建築の設計とは面白いものです。クライアント(施主)、設計者、敷地、この3つのうち、どれかが違うと建築もまったく違ったものになってしまいます。

たとえば「防波堤」の設計(以前、防波堤などの設計をしていたことがあります)。設計者が違っても、その場所にできる防波堤はまったく同一のものになるはずです。まず、海のなかの地形と沖合での過去の波の大きさの実績などから波の大きさを算定し、それに耐えうる一番経済的な形状の防波堤の大きさを導き出します。それはすべて、 方程式から導き出される答えとまったく同じ形状になりますので、当然のことながらコンピューターでの設計の方が簡単に実現可能であり、かつ正確なのです。

建築は、関わる人の相性が大切

ところが、建築の場合、クライアント(施主)、設計者、敷地のどれかが変わると、「同じものができることはあり得ない」と言い切ってもよいでしょう。それこそ、同じ条件であったとしても、3者が出会う日が1日でも違っていれば、違う建築になってしまうことが十分に考えられます。
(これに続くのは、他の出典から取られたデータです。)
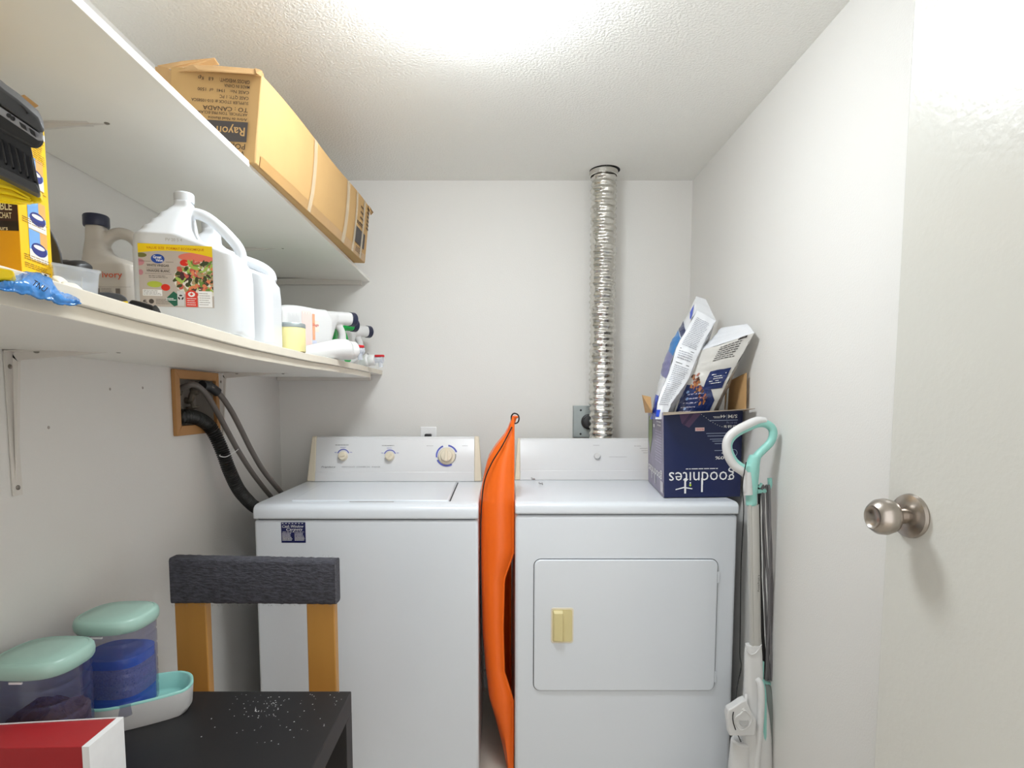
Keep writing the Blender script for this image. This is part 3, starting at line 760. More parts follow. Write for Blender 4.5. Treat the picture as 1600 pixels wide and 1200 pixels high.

また、同じ条件であっても、設計者の雇っているスタッフが違っただけでも異なる建築になるのです。この違いこそが、建築の設計が面白く、また難しいところでもあります。 とてもコンピューターのデータと計算だけでできるものではないのです(過ごしていて「気持ちがよい」と感じる条件も人それぞれですから、その違いをコンピュー ターに教え込むなんてとんでもないことです)。
この3者の出会いはとても重要ですし、少しでも相性が悪いと感じたら思いきって他の設計者を探すほうがお互いのためだと思います。

設計は時間をかけるもの

また、設計においては「時間」も重要なファクターだと考えます。「気持ちのよさ」ひとつを取っても、設計者とクライアントがお互いにそれを共有できるようになるには、ある程度の時間が必要です。また、ほとんどのクライアントは縮小された図面から、立体、特に原寸大のものを思い浮かべることに慣れていません。それどころか、平面図の見方もわかりにくいはずです。それまで必要ではなかったことですから、わからなくて当然です(設計者だって確実にはわからないのですから…。だからこそ模型をつくったり透視図を描いたりして設計者自身も検証するのです)。私の経験では、クライアントが図面に慣れるまでに早くても2~3ヶ月近くかかっています。だからこそ、短期間での設計はとても危険だと思っています。

一緒に楽しんでくれる設計者を探しましょう

住宅は一生のうちの大きな買い物の一つです。せっかくの買い物ですから充分に吟味することを「楽しみ」にしてほしいと思います。 同じお金を使うのであれば、できるだけ長く楽しめるほうが得した気分にもなれますよね。一所懸命考えた分だけ、建築ができあがっていくときのワクワク感は大きいものになります。とにかく時間を確保して、それを一緒に楽しんでくれそうな設計者を探すことからはじめることをおすすめします。